** start **

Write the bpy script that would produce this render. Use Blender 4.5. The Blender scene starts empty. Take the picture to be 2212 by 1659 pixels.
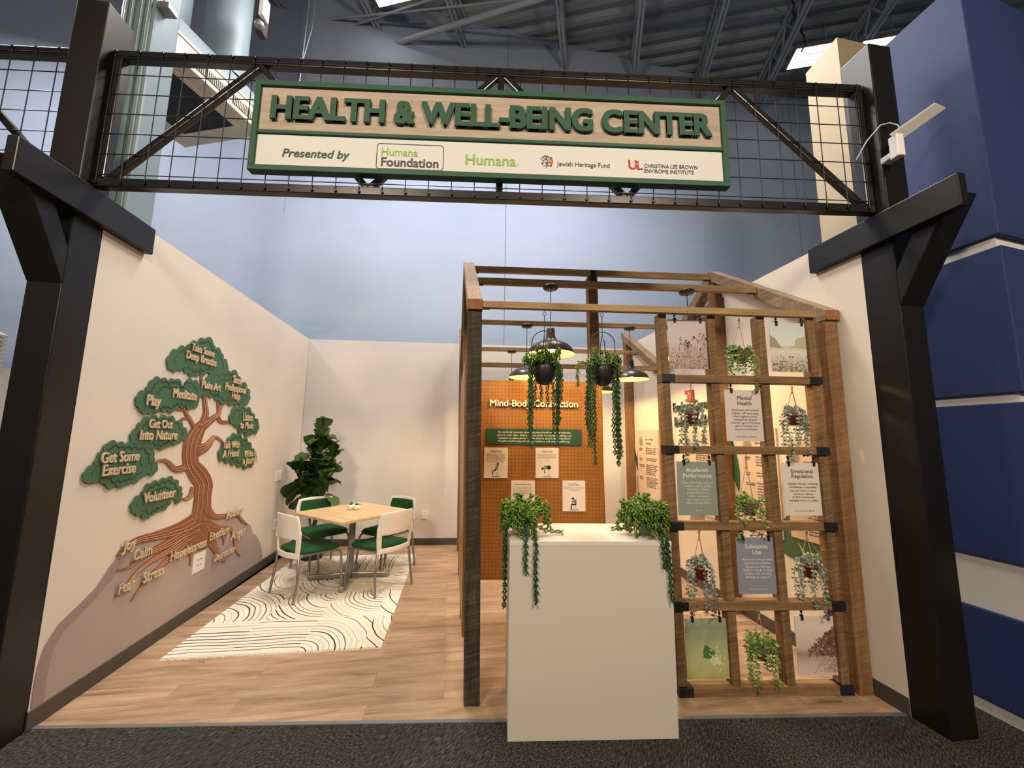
import bpy, math, random
from mathutils import Vector, Matrix

# ------------------------------------------------------------------ camera, world, lights
SC = bpy.context.scene
PHI = math.atan(0.11)            # side walls stand 6.3 degrees off the square front
F_PX = 857.0
YAW, PITCH, ROLL = 0.147744056 - PHI, 0.1320364, 0.0116991
fw = Vector((math.sin(YAW)*math.cos(PITCH), math.cos(YAW)*math.cos(PITCH), math.sin(PITCH)))
r0 = Vector((math.cos(YAW), -math.sin(YAW), 0)); u0 = r0.cross(fw)
rt = r0*math.cos(ROLL) + u0*math.sin(ROLL); up = -r0*math.sin(ROLL) + u0*math.cos(ROLL)
cd = bpy.data.cameras.new('camera'); cam = bpy.data.objects.new('camera', cd)
SC.collection.objects.link(cam)
cam.matrix_world = Matrix(((rt.x, up.x, -fw.x, 0), (rt.y, up.y, -fw.y, 0), (rt.z, up.z, -fw.z, 1.6), (0, 0, 0, 1)))
cd.sensor_width = 36.0; cd.sensor_fit = 'HORIZONTAL'; cd.lens = 36.0*F_PX/2212; cd.clip_start = 0.05; cd.clip_end = 200
SC.camera = cam
SC.view_settings.view_transform = 'Standard'; SC.view_settings.look = 'None'
SC.view_settings.gamma = 1.0; SC.view_settings.use_curve_mapping = False
SC.view_settings.exposure = EXPOSURE = 0.14
wd = bpy.data.worlds.new('world'); SC.world = wd; wd.use_nodes = True
bg = wd.node_tree.nodes['Background']
bg.inputs[0].default_value = (0.62, 0.66, 0.78, 1); bg.inputs[1].default_value = 0.12

def area(name, loc, size, energy, color, target=None, spread=180, sizey=None):
    l = bpy.data.lights.new(name, 'AREA'); l.energy = energy; l.color = color; l.size = size
    l.spread = math.radians(spread)
    if sizey: l.shape = 'RECTANGLE'; l.size_y = sizey
    o = bpy.data.objects.new(name, l); SC.collection.objects.link(o); o.location = loc
    d = (Vector(target) - Vector(loc)) if target else Vector((0, 0, -1))
    o.rotation_euler = d.to_track_quat('-Z', 'Y').to_euler(); return o
WARM = (1.0, 0.83, 0.635); NEUT = (1.0, 0.93, 0.84); COOL = (0.82, 0.90, 1.0)
# track spots and high-bay lamps of the hall, above and behind the visitor
area('hall_lamp', (-2.2, -2.6, 5.0), 0.9, 240, WARM, (-0.8, 3.2, .6))
area('hall_lamp', (2.0, -2.6, 5.0), 0.9, 240, WARM, (0.9, 3.0, .6))
area('hall_lamp', (-1.3, 4.3, 7.6), 1.2, 190, (0.98, 0.96, 0.95))
area('hall_lamp', (1.7, 4.6, 7.6), 1.2, 225, (0.98, 0.96, 0.95))
area('hall_lamp', (-6.0, 3.2, 7.6), 1.2, 260, (1.0, 0.96, 0.92))
area('hall_lamp', (-0.6, 3.6, 5.9), 0.6, 55, WARM, (-1.4, 4.6, 0.0))

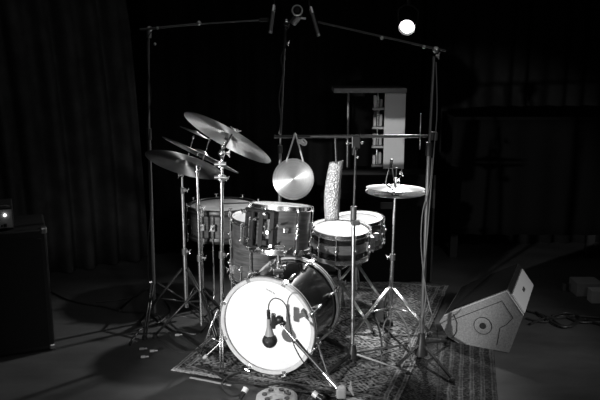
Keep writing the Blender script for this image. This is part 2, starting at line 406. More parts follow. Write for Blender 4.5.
# ------------------------------------------------------------------ BASS DRUM
th = math.radians(21); bn = V((-math.sin(th), -math.cos(th), 0))      # the way its front faces
BR = .252
bf = P(267.3, 328.2, 3.44); bf.z = .272
bass = drum('bass_drum', 'large bass drum with plain white front head standing on the rug', 'drum', bf, bn, BR, .40, 8, SHELLD, metal=False, hoopm=HOOPW, phase=math.pi/8, xh=V((math.cos(th), -math.sin(th), 0)))
Mb = WM[bass.name]
for s in (-1, 1):    # spurs
    sp = MB(); a = V((s*(BR+.004)*math.cos(.55), -(BR+.004)*math.sin(.55)*-1, .29))
    ang = math.radians(-28); p = Mb @ V((s*BR*math.cos(ang), BR*math.sin(ang), .31)) if True else None
    # world-side point: local y is vertical or not, so take world coordinates
    side = V((math.cos(th), -math.sin(th), 0))*s
    p = bf - bn*.10 + side*(BR*.93) + V((0, 0, -.085)); q = bf - bn*(-.02) + side*(BR+.11); q.z = .016
    if s < 0: q = G(204.5, 357.5, .012)
    sp.cyl(p, p.lerp(q, .45), .0075, n=12); sp.cyl(p.lerp(q, .42), q, .005, n=12); spur = sp.build('spur', CHROME, bass, world=True)
    b = MB(); b.box(p, (.035, .035, .05), bevel=.006); b.build('spur_bracket', CHROME, spur, world=True)
    t = MB(); t.cyl(q-(q-p).normalized()*.02, q, .011, n=12); t.sphere(q, .011); t.build('rubber_tip', EDGEW, spur, world=True)
# small maker's mark on the head: a low grey band of letters
lg = MB(); 
def headpt(px, py):
    r = ray(px, py); n = bn; t = (bf + bn*.0022 - CAM).dot(n)/r.dot(n); return CAM + r*t
ru = (headpt(266, 292)-headpt(264.5, 291.2)); 
for k in range(7):      # blurred small letters, four short strokes each
    c = headpt(266.5+k*1.35, 289.2+k*.75); hx = ru.normalized(); hz = V((0, 0, 1))
    for (u0, v0, u1, v1) in ([(-.5, -1, -.5, 1), (-.5, 1, .5, 1), (.5, 1, .5, -1)], [(-.5, -1, -.5, 1), (-.5, 1, .5, 1), (-.5, 0, .4, 0), (-.5, -1, .5, -1)], [(-.5, -1, -.4, 1), (-.4, 1, 0, 0), (0, 0, .4, 1), (.4, 1, .5, -1)])[k % 3]:
        a = c+hx*u0*.004+hz*v0*.0045; b = c+hx*u1*.004+hz*v1*.0045; lg.cyl(a, b, .0008, n=4)
mk = lg.build('head_marking', GREYP, bass, world=True)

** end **

> **Directive**
Every line from the top of the material above through the line with "from mathutils import Vector, Matrix" should be duplicated exactly, please; leave out the pictures.

> **Written answer**
Write the bpy script that would produce this render. Use Blender 4.5. The Blender scene starts empty. Take the picture to be 2212 by 1659 pixels.
import bpy, math, random
from mathutils import Vector, Matrix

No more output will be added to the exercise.